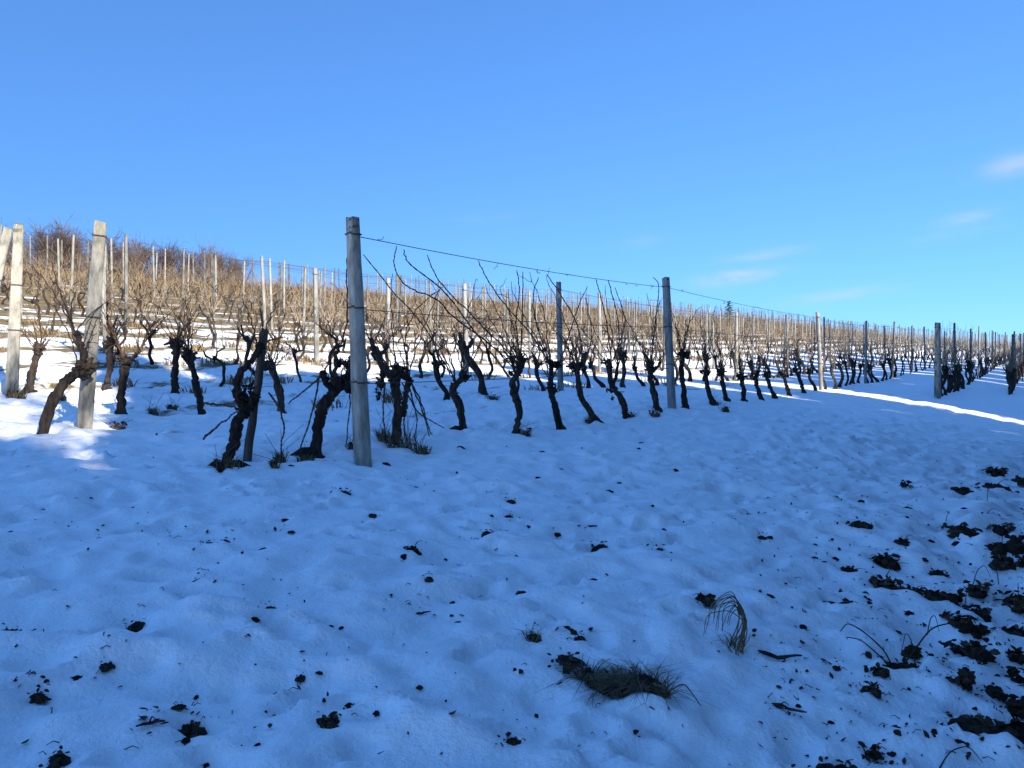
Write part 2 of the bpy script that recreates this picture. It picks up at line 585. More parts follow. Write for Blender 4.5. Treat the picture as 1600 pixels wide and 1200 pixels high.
# ------------------------------------------------------------------ foreground bits: where they lie (photograph columns and rows) and how big
# kind, px, py, width px, depth factor (ry/rx), angle deg, label
BITS = [
    ('clod', 205, 823, 20, .6, 40, 'small dark soil clod in the snow, left of a slightly longer one'),
    ('clod', 263, 832, 30, .45, 25, 'elongated dark soil clod in the snow left of the middle foreground'),
    ('clod', 215, 966, 32, .8, 70, 'round dark hole of thawed earth in the snow at far left'),
    ('clod', 15, 989, 22, .8, 10, 'dark soil clod at the very left edge of the snow'),
    ('clod', 57, 1074, 30, .9, 90, 'dark lump standing in for the shade in a snow hollow near the lower left corner'),  # soil colour standing in for the shade of a bare hollow
    ('clod', 167, 1037, 22, .75, 20, 'small dark clod in the snow above the flat strip of bark'),
    ('clod', 297, 1112, 46, .75, 35, 'largest black earth clod in the lower left snow'),
    ('clod', 279, 1099, 16, .8, 35, 'little dark clod touching the largest black clod at lower left'),
    ('bark', 235, 1134, 42, .3, 30, 'flat dark strip of bark lying beside the largest lower left clod'),
    ('clod', 88, 1183, 34, .6, 10, 'faint clod half buried in snow at the lower left corner'),
    ('leaf', 643, 861, 26, .7, -30, 'curled brown leaf clump in the middle of the snow'),
    ('clod', 669, 915, 16, .6, -20, 'tiny dark clod below the curled leaf clump in mid snow'),
    ('bark', 660, 951, 28, .3, 35, 'thin sliver of bark on the snow above the bent grass'),
    ('clod', 762, 839, 20, .5, 35, 'dark clod in the central snow, lowest of three close together'),
    ('clod', 798, 786, 15, .6, 10, 'dark clod in the central snow, middle one of three close together'),
    ('clod', 795, 813, 14, .5, 30, 'dark clod in the central snow, smallest of three close together'),
    ('bark', 908, 816, 50, .22, -5, 'long flat strip of bark on the snow right of centre'),
    ('bark', 644, 760, 24, .25, -20, 'short stick lying on the snow in front of the tall post'),
    ('clod', 537, 766, 20, .5, 10, 'dark clod on the snow just in front of the tall grey post'),
    ('clod', 583, 809, 16, .5, -20, 'small dark clod between the tall post and the curled leaves'),
    ('clod', 1030, 853, 18, .45, -15, 'small dark clod alone on the snow right of the long bark strip'),
    ('clod', 938, 844, 26, .3, 10, 'faint clod just below the long flat strip of bark'),
    ('clod', 313, 903, 20, .45, 10, 'dark clod halfway up the snow on the left'),
    ('clod', 470, 1053, 18, .8, 80, 'small clod with grass in the lower left of the snow'),
    ('clod', 510, 1121, 38, .7, 20, 'grassy clod in the snow left of the bottom centre'),
    ('clod', 440, 1096, 26, .6, 20, 'dark lump put in for the soft shade of a snow hollow left of the bottom centre'),  # no earth here: dark lump gives the hollow its soft shade
    ('clod', 358, 845, 16, .4, 15, 'small clod between the elongated clod and the mid snow'),
    ('clod', 338, 847, 18, .35, 5, 'flat clod beside a smaller one in the left middle snow'),
    ('clod', 455, 828, 10, .6, 15, 'tiny dark speck of earth in front of the second vine'),
    ('clod', 97, 818, 18, .35, 5, 'thin dark clod on the snow below the left concrete post'),
    ('clod', 422, 947, 12, .5, 15, 'tiny clod alone in the left centre of the snow'),
    ('clod', 800, 1165, 26, .6, 20, 'small clod with a grass stalk at the bottom centre'),
    ('grass', 835, 990, 30, .6, 30, 'small dry grass tuft left of the black earth patch'),
    ('clod', 885, 1018, 44, .75, 60, 'black earth patch just above the matted grass'),
    ('clod', 905, 996, 18, .5, 10, 'small clod at the top of the black earth patch'),
    ('mat', 975, 1062, 138, .38, -16, 'long matted clump of dry grass thawed out of the snow'),
    ('leaf', 1103, 944, 34, 1.3, -60, 'upright dark leaf clump beside the drooping grass'),
    ('droop', 1150, 1010, 40, .8, 0, 'drooping dry grass stems bent over the snow'),
    ('bark', 1215, 1021, 72, .22, -12, 'twisted stick on the snow right of the drooping grass'),
    ('bark', 1232, 1092, 56, .2, -35, 'thin crooked twig on the snow below the twisted stick'),
    ('bark', 1307, 940, 58, .26, 8, 'thick short log lying on the snow by the leaf heaps'),
    ('leaf', 1328, 886, 34, .9, 60, 'dark leaf heap above the short log'),
    ('leaf', 1383, 872, 46, .5, -50, 'long dark leaf heap, upper of a pair on the right bank'),
    ('leaf', 1386, 912, 52, .6, -55, 'broad dark leaf heap, lower of a pair on the right bank'),
    ('leaf', 1424, 922, 34, .5, -50, 'narrow leaf heap just right of the broad one'),
    ('clod', 1345, 831, 38, .35, -10, 'flat dark clod on the snow above the leaf heaps'),
    ('leaf', 1410, 857, 22, .9, 60, 'small round leaf clump at the top of the leaf heaps'),
    ('leaf', 1465, 890, 30, .6, 10, 'scattered brown leaves right of the leaf heaps'),
    ('clod', 1522, 843, 32, .35, 0, 'flat clod on the right bank left of a bigger dark hole'),
    ('clod', 1567, 866, 40, .8, 20, 'dark earth hole near the right edge'),
    ('clod', 1500, 768, 40, .45, -20, 'dark clod with twigs on the upper right bank'),
    ('leaf', 1556, 744, 34, .8, 10, 'tangled leaf clump at the top of the right bank'),
    ('clod', 1548, 767, 24, .5, 0, 'small clod under the tangled leaf clump on the right bank'),
    ('clod', 1535, 787, 28, .5, -20, 'earth clod below the tangled leaf clump on the right bank'),
    ('clod', 1418, 795, 12, .9, 60, 'tiny clod alone on the right side of the snow'),
    ('leaf', 1522, 948, 52, .55, 25, 'wide ragged leaf clump on the right bank'),
    ('clod', 1590, 930, 30, .9, 0, 'black hole of earth at the right edge'),
    ('bramble', 1402, 1052, 30, .8, 0, 'arching bare bramble stems rooted in the right bank'),
    ('leaf', 1520, 1014, 44, .8, 0, 'twiggy dark leaf clump under the bramble arch'),
    ('leaf', 1592, 990, 60, 1.2, 80, 'tall black leaf mass against the right edge'),
    ('leaf', 1362, 1082, 34, .6, -30, 'loose leaves on the snow below the bramble root'),
    ('leaf', 1375, 1060, 24, .6, -30, 'few dark leaves just left of the bramble root'),
    ('clod', 1305, 1037, 14, .7, -60, 'tiny clod halfway between twig and bramble'),
    ('clod', 1552, 1083, 30, .7, -20, 'single dark clod above the lower right corner'),
    ('clod', 1484, 1081, 14, .7, -20, 'tiny dark clod left of the single one above the lower right corner'),
    ('clod', 1512, 1146, 60, .45, -25, 'long black earth bank in the lower right'),
    ('clod', 1514, 1115, 28, .7, -15, 'round clod above the long black earth bank'),
    ('leaf', 1585, 1150, 96, .9, 30, 'large black mass of leaves in the lower right corner'),
    ('leaf', 1312, 1180, 66, .6, 20, 'dark leaf heap at the bottom edge right of centre'),
    ('leaf', 1366, 1165, 26, .9, 60, 'smaller leaf clump beside the heap at the bottom edge'),
    ('clod', 1395, 1195, 30, .6, 0, 'clod cut by the bottom edge right of the leaf heap'),
    ('clod', 1190, 838, 16, .5, -20, 'small dark clod alone in the right middle of the snow'),
    ('clod', 1170, 806, 14, .4, 0, 'faint clod just above a lone dark one in the right middle'),
]
PLACED = []
for kind, px, py, wpx, asp, an, lab in BITS:
    x, y, z = at(px, py)
    r = wpx / F * y * .5
    # the view is flat, so a mark on the ground is deeper than it looks
    DENTS.append((x, y, r * 1.25, max(r * .7, r * 1.25 * min(1.0, asp * 1.3)), math.radians(an), min(.03, .3 * r + .006)))
    PLACED.append((kind, x, y, r, asp, math.radians(an), lab))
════
- Given exercise
Return nothing except the number of lines that include the string "wide".

- Problem solution
2